The Public Interest and Accountability Committee (PIAC) has reiterated calls for the media to help hold government and other agencies accountable for the country’s petroleum revenue utilization and management.
It has become evident in majority of PIAC’s visits to project sites that some of the projects claimed to be executed with oil funds in some cases are non-existent or not needed by the community.
In an interview with Citi News on the sidelines of a capacity building workshop for members of the Institute of Financial and Economic Journalists (IFEJ) and some selected Parliamentary Press Corp over the weekend in Keta, the Vice Chairman of PIAC, Mohammed Nasir Alfa called on the media to help get relevant stakeholders speed up on recommendations made by the committee.
“I can foresee a time where cases involving findings and recommendations of PIAC may finally end up in the courts of law.

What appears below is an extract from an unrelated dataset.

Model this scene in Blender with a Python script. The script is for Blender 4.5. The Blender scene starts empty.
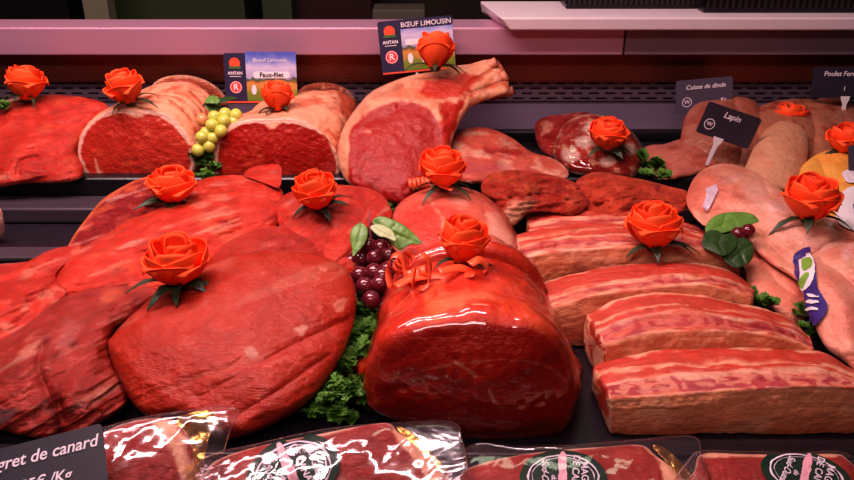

Then, the judiciary may come in handy and will be required as much as possible to uphold not necessarily the findings and recommendations, but by an extent, the three arms of government.”
“PIAC cannot do it alone, so I am adding the media as the fourth estate of the realm. We need the media to support us with our advocacy in reaching out to the people”, he added.
Mohammad Nasir Alfa however indicated that public institutions who continue to flout provisions of the PRMA will soon be taken to court when PIAC is finally empowered to do so.
“It is possible that, the way and manner institutions flout some provisions of the PRMA, it may get to a point where PIAC as an institution may be empowered to do so. Because PIAC is a creator of statutes, it may hasten slowly to want to take public institutions by itself to court.”